The fifty-two years of Italian rule were surely the most intensely experienced chapter in Eritrean history and served to crystallize Eritrea’s separate identity. By the time the Italians were defeated by the British on the battlefields northwest of Asmara in 1941, Eritrea was a very different place from the rest of Ethiopia, whose experience of the Italians was restricted to the brief and brutal military occupation of Addis Ababa and other garrison towns between 1936 and 1941. Thus, in the aftermath of the war, when the world failed to adequately recognize this distinction, the Eritreans felt utterly deserted. The shattering effects of what, in their eyes, was a gross betrayal by outside powers are apparent in the EPLF’s obsession with self-reliance, which is comparable only with the austere individualism of the Albanians—another people who have historically felt themselves to be completely alone.
The British military occupied Eritrea until September 1952, when the Western powers imposed a U.N. mandate on the local inhabitants that made Eritrea a semiautonomous territory under the sovereignty of Ethiopia and Haile Selassie. The rationale for this action was articulated by the U.S. secretary of state, John Foster Dulles, in a Security Council debate: “From the point of view of justice, the opinions of the Eritrean people must receive consideration. Nevertheless, the strategic interests of the United States in the Red Sea basin and considerations of security and world peace make it necessary that the country has to be linked with our ally, Ethiopia.” Significantly, in 1953, the United States started work on the Kagnew communications and intelligence-gathering complex outside Asmara and on naval access facilities at Massawa.

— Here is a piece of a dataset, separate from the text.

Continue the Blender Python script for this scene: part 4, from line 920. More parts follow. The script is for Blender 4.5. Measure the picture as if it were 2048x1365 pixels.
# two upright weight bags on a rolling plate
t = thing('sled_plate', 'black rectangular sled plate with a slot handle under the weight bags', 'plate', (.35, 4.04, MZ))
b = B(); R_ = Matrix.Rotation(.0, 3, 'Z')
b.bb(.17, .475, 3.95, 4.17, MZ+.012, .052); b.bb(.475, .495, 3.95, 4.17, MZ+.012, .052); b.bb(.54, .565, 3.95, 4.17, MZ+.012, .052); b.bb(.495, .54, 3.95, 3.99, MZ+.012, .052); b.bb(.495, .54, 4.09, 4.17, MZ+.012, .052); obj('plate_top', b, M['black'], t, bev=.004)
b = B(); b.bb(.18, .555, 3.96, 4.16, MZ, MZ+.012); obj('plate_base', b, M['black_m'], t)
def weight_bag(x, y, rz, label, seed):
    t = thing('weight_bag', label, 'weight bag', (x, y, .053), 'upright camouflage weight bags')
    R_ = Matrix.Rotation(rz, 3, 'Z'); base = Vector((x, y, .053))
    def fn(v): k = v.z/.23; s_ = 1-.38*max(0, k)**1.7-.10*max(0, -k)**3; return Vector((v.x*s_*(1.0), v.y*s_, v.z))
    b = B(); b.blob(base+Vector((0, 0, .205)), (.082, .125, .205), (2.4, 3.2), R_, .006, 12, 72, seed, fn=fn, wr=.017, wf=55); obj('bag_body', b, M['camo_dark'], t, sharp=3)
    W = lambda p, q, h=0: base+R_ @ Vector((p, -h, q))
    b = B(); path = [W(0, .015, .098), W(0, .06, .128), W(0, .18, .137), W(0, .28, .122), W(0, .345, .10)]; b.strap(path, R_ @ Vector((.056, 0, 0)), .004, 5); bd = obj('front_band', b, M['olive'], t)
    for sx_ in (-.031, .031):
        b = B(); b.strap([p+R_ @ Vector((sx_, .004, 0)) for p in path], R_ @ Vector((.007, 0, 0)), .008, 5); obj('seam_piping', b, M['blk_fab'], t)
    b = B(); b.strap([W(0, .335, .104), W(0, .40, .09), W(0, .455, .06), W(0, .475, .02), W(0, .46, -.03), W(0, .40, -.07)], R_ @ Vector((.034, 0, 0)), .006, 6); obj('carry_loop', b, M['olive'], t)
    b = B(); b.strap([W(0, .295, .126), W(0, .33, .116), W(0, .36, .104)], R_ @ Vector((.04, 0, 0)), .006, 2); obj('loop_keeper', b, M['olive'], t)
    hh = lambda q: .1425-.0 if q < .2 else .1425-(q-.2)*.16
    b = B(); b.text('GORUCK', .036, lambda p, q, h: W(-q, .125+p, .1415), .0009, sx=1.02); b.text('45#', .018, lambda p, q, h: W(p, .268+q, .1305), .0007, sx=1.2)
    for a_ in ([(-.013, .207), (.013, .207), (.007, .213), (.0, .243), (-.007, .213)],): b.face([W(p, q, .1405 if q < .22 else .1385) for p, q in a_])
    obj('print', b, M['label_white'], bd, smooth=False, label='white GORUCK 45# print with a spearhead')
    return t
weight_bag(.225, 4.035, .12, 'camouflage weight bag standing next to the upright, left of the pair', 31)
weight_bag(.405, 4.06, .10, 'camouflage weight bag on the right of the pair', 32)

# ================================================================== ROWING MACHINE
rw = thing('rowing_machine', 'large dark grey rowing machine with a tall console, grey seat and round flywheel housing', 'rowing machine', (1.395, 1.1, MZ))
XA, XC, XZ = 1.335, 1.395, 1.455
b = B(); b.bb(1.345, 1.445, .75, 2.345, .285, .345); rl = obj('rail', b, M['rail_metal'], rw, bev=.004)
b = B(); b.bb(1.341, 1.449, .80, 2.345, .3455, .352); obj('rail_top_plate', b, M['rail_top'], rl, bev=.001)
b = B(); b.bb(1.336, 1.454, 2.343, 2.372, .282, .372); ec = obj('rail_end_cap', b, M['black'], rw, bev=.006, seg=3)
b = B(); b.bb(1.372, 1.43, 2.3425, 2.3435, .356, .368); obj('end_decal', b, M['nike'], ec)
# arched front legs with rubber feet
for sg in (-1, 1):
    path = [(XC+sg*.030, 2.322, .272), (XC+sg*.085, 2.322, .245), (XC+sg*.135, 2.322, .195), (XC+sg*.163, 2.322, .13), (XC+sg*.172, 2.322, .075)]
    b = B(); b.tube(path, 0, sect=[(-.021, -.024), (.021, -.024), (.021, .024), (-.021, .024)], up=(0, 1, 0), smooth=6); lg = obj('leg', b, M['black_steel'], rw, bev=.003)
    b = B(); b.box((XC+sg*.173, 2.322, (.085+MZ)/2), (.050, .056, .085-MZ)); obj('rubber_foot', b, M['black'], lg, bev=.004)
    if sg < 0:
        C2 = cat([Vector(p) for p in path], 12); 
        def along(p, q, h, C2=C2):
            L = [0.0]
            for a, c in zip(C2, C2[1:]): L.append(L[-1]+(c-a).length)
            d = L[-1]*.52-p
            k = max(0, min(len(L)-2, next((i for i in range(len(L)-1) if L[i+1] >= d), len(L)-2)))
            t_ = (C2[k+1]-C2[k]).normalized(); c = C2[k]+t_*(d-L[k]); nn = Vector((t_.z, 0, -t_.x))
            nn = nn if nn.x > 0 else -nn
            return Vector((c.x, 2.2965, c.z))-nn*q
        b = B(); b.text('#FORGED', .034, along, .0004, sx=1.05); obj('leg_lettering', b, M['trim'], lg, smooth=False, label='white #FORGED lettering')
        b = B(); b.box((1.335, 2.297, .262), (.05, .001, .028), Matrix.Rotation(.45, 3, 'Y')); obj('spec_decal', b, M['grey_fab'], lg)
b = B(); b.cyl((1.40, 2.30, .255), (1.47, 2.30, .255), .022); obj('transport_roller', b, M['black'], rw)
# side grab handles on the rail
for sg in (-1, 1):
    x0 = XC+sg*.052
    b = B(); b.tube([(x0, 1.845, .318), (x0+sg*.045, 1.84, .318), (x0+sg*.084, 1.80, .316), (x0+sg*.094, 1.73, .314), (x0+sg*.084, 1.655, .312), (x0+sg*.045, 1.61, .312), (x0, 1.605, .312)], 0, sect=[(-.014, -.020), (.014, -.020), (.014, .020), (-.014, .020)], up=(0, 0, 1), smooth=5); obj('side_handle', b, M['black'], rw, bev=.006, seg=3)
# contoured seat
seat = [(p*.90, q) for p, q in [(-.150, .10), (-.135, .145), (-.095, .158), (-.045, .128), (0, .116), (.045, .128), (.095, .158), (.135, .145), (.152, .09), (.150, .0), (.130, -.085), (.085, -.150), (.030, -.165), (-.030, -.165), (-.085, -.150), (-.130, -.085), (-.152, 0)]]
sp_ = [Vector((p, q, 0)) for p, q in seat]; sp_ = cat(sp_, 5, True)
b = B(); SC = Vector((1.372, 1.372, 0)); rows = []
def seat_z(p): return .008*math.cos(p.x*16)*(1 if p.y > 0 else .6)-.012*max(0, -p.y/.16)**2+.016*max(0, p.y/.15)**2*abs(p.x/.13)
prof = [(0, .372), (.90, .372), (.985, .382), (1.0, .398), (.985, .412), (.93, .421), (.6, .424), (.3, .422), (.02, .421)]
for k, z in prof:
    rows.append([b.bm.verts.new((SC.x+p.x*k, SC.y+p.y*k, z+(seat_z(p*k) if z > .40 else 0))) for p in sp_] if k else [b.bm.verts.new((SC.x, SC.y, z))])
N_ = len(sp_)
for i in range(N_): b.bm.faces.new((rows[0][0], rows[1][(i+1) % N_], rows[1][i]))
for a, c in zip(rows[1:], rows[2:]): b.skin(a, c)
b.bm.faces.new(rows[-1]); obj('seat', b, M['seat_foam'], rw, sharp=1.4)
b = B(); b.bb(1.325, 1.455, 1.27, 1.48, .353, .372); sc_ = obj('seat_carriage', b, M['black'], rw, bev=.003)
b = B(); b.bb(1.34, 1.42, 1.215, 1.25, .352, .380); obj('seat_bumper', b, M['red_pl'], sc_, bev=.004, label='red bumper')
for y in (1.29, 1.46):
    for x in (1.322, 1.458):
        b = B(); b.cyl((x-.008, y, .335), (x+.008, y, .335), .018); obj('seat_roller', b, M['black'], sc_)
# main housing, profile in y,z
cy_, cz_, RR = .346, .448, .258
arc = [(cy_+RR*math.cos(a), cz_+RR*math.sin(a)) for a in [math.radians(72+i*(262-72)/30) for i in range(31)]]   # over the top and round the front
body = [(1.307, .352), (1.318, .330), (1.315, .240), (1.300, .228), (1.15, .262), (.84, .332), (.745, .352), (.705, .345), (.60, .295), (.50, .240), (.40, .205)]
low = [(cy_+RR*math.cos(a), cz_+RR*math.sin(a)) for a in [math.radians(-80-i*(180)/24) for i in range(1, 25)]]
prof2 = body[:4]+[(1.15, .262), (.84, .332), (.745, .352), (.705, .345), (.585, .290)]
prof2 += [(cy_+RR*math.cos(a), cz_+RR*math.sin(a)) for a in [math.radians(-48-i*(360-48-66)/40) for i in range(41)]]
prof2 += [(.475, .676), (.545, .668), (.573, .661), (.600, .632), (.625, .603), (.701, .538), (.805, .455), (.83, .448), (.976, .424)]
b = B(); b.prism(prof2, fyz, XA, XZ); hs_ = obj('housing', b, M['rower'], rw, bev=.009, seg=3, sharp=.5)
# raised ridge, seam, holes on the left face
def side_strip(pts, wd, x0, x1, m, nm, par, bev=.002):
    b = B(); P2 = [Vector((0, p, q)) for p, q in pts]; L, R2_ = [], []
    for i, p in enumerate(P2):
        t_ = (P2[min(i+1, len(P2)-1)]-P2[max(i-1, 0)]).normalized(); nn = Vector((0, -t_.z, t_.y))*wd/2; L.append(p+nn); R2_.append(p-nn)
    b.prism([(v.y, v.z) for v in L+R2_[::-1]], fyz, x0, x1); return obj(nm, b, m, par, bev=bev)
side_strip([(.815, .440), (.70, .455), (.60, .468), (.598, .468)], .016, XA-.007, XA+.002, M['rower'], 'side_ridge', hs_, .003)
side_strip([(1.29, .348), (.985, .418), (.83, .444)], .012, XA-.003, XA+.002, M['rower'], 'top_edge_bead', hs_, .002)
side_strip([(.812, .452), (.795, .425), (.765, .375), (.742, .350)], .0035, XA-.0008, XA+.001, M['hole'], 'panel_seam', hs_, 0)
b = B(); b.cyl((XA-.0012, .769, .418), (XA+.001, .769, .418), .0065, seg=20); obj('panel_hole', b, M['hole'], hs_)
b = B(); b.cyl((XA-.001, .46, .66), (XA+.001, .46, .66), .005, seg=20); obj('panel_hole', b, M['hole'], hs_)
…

The Eastern bloc, which had no influence in the region at the time and thus had no strategic interests to look after, sided with the Eritreans, although in later years, hostile Soviet actions quickly would dissipate any feelings of gratitude among Eritreans.
The emperor never respected the U.N. autonomy agreement. The territory’s independent institutions gradually were subverted, political parties were banned, and Tigrinya, the official language of Eritrea, was suppressed and replaced by Amharic. In 1961, the Eritrean Liberation Front, or ELF (not to be confused with the EPLF, which emerged later), was formed. The war broke out in September when the guerrillas mounted hit-and-run attacks with antiquated Italian weapons the guerrillas had been able to purchase. The following year, without the slightest protest from the U.N., Eritrea was formally annexed to Ethiopia as its fourteenth province, an action no more natural than the 1975 Moroccan annexation of the Spanish Sahara.